Anniversaries of innocent people losing their lives in terrorist attacks encourage reflection. I was an undergraduate student at the University of Virginia on September 11, 2001. The morning of the attacks, I was in the building that housed the religious studies department and I was reading in a chair. A professor came walking down the hallway. I had never had a class with him and did not know him. I forget exactly how the exchange went, but he told me about the attack and said something about how we shouldn’t be surprised given U.S. behavior abroad. I don’t remember how I felt about his observation. It wasn’t a crazy notion at the time in hindsight and it certainly hasn’t aged worse than many other reactions in the aftermath. It was more an emotional response than a nuanced take on what we’d learn was Osama bin Laden’s own stated reasoning.
Of course, there’s a distinction between the idea that Americans should not have been surprised by what happened and the idea that the US deserved what happened.
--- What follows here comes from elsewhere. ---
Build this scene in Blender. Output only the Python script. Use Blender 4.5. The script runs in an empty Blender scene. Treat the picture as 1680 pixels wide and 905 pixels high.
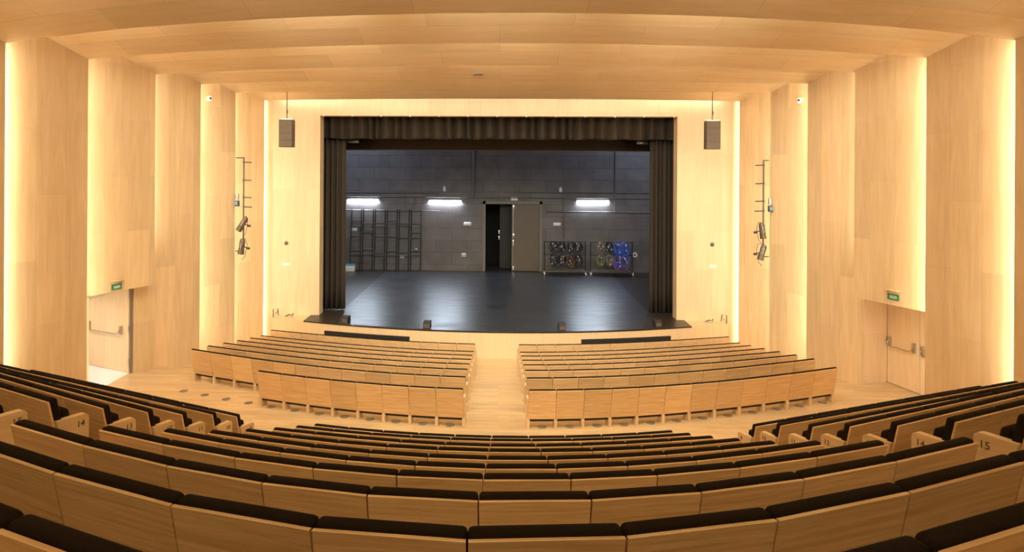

I don’t think the professor who broke the news to me was implying that the US deserved it. I know this sounds like a distinction without a difference to many people, but you could believe that U.S. foreign policy might have motivated the attack without thinking that the US deserved it. Indeed, by now it’s banal to all but the most jingoistic Americans that U.S. foreign policy creates enemies abroad. Whatever you thought of the terrorists’ motives and their bases in U.S. foreign policy at the time, it was obvious that the terrorists had killed thousands of innocent people. It was a tragedy for the victims, their loved ones, and for the country.
The news was shocking. I packed and went upstairs to the computer lab to get on the internet and find out what was happening. It may be banal to point this out but we did not have Wi-Fi at the time and the fastest way to get some news was to find a computer with a hardwire internet connection. I saw images of what was happening at the World Trade Center. I don’t remember what time it was exactly or what we knew for sure about what had happened.
My next clear 9/11-related memory is of Thanksgiving dinner almost two months later. My family went to the home of my parents’ longtime friends. By then, the US was waging war in Afghanistan after failing to come to terms with the Taliban over bin Laden and al-Qaeda. It was already clear that U.S. air strikes had killed hundreds of civilians. My girlfriend and I got into a heated argument with my parents and their friends over whether waging the war was justified or served a purpose. It was one of those stereotypical Thanksgiving dinner arguments between “naïve” liberals and their “crank” relatives. It was the only Thanksgiving dinner I ever participated in that became that way. I forget how it ended and whether we were able to enjoy each others’ company much after, but it was a formative moment for me. I was young and stupid, sure, but I knew I was right that the US was on shaky moral ground in the way it invaded Afghanistan and that its dilettantism would result in nothing but misery and waste. Twenty years later, it is obvious that I was right.
The myopia that led the US to destroy hundreds of thousands of lives and waste trillions of dollars over the last twenty years is still rampant in our political culture as evidenced by the freak-out over the withdrawal from Afghanistan. Amateur-hour armed excursions into other countries are stupid. Waging immoral war is evil. These are truisms, but it is impossible to conclude otherwise when we look at the costs.